Ruggeri

Figlio di un professore di lettere, Ruggero Ruggeri debuttò a diciassette anni nella compagnia Benincasa in Agnese di F. Cavallotti, per poi formarsi con A. Tessero, E. Novelli, C. Leigheb. Nel 1900 divenne primattore della Talli – I. Gramatica-Calabresi, con cui affrontò testi di Giacosa, Ferrari, Bracco, Rovetta, Sudermann, ma soprattutto s’impose come il primo Aligi nella Figlia di Jorio , rivelandosi attore dannunziano per eccellenza. La musicalità e l’incanto crepuscolare della sua voce, il portamento signorile, l’ombra di disdegno che traspariva da gesti controllati o da un semplice corrugar di ciglia concorsero a farne il modello estetico di un’intera generazione, come confermò nel dannunziano Più che l’amore e nei vari Bernstein, Bataille, De Curel, affrontati con E. Gramatica, e nei Wilde, Sardou, Brison, Guitry proposti avendo accanto L. Borelli (1910) e poi E. Paoli, T. Teldi, V. Vergani, A. Borelli con le quali passò da Shakespeare (Amleto e Macbeth ) a Bracco, da Lavedan a Forzano.

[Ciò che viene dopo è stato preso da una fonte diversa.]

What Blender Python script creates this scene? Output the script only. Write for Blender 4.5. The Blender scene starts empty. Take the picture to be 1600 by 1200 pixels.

La problematica pirandelliana lo impegnò per tutta la rigogliosa maturità da Il giuoco delle parti (1918) a Non si sa come (1935), passando per Tutto per bene , Il piacere dell’onestà , Sei personaggi in cerca d’autore . Tra le due guerre ebbe come primattrici P. Borboni, A. Pagnani, M. Bagni, L. Carli, I. Gramatica, allargando il suo repertorio a Giraudoux, Nozière, Andreev e concedendo largo spazio alla drammaturgia italiana contemporanea (C.G. Villa, E. Possenti, G. Gherardi, V. Tieri) cui rimase fedele anche nel secondo dopoguerra, quando riprese molti dei precedenti successi dando credito anche a Betti e a Giannini. Straziante Martino Lori e loico Baldovino nei pirandelliani Tutto per bene e Il piacere dell’onestà – suoi antichi cavalli di battaglia cui aggiunse l’ Enrico IV – ebbe per ultima primadonna G. Paolieri, insistendo su autori e testi complessivamente inferiori rispetto alle sue eccezionali possibilità interpretative. Prima di uscire dalla scena e dalla vita ebbe la consolazione di una trionfale tournée a Parigi e a Londra. Da grande attore del teatro italiano all’antica, guardò con sospetto al teatro italiano di regia, cosa che non gli impedì di lavorare, ormai settantenne con gli allora giovanissimi Strehler, Pandolfi, Jacobbi, Brissoni e, ormai quasi ottuagenario, con Visconti, nell’alfieriano Oreste (1949). Con il cinema, muto e parlato, ebbe saltuari e insoddisfacenti rapporti.